Most of the innovation we have seen in HR technology has been aimed at professional and managerial employees.
Take recruitment: the typical recruitment application asks a candidate to sit down at a PC and submit a resume. For someone looking for a job as a short-order cook, janitor or cashier, submitting a resume is overkill and presents a barrier to quickly filling the job.
Furthermore, many hourly workers do not have ready access to a PC. That’s another barrier to what should be a simple recruitment task. The recruitment tools that seem perfect for hiring professionals are awkward and ineffective for hiring hourly workers.
It is natural to ask how we can adapt our existing recruitment software for hourly workers; however it is more interesting to see what people come up with when they start with a blank page.
Jobaline started with a blank page. Their recruiting system can work for candidates who have nothing more sophisticated than text messaging. It is also a bilingual service, which would be a frill for recruiting professionals in the U.S., but is essential for hourly workers given how much of that workforce is Hispanic.
It feels obvious to design a platform for hiring hourly workers this way; but you wouldn’t get there starting from a platform designed for salaried employees.

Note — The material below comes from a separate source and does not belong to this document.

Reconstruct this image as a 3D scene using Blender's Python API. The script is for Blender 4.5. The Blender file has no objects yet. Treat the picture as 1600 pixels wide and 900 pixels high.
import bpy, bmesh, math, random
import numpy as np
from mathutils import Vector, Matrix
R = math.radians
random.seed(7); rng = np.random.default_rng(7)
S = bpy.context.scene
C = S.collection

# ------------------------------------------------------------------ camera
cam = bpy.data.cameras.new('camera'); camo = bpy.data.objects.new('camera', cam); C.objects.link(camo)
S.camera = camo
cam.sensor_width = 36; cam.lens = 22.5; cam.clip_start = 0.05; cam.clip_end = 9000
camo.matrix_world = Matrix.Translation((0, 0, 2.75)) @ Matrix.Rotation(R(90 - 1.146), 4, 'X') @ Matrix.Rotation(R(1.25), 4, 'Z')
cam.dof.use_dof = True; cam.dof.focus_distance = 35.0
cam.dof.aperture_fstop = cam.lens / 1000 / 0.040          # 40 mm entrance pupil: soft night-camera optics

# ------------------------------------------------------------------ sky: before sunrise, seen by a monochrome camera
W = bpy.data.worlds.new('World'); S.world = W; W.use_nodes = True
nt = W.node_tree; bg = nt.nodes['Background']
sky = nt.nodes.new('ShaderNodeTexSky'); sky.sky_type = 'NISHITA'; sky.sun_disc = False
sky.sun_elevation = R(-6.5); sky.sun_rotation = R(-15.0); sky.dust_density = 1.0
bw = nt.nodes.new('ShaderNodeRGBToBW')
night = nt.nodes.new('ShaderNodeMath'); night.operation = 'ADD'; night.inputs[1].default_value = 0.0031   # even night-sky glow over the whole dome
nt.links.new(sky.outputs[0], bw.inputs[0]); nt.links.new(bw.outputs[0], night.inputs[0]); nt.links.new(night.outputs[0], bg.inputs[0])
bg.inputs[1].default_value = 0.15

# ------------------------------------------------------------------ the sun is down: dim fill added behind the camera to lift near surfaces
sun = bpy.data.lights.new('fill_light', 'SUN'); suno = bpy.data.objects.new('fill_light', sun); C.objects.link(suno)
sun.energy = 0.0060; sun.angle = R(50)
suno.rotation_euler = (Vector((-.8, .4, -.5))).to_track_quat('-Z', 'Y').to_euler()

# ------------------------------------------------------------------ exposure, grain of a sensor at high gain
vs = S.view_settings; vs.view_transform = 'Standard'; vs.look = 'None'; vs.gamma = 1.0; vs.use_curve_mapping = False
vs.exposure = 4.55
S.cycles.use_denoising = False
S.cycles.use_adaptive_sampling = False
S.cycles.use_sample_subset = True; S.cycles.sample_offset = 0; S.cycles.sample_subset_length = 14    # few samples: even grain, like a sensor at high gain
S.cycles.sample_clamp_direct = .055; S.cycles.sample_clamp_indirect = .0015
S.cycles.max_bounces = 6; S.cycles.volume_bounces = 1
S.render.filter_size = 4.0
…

When we start paying attention to the hourly workforce, it is clear that many of our talent management systems and processes are not as effective as they could be.
An HR leader once told me that where the HR profession has gone wrong is that we see ourselves as being independent of any particular industry; e.g. by thinking that HR in manufacturing is the same as HR in financial services.
Maybe the lesson from Jobaline and hiring hourly worker via text messages is really part of a bigger message that HR needs to be more context specific and customize approaches to very particular situations.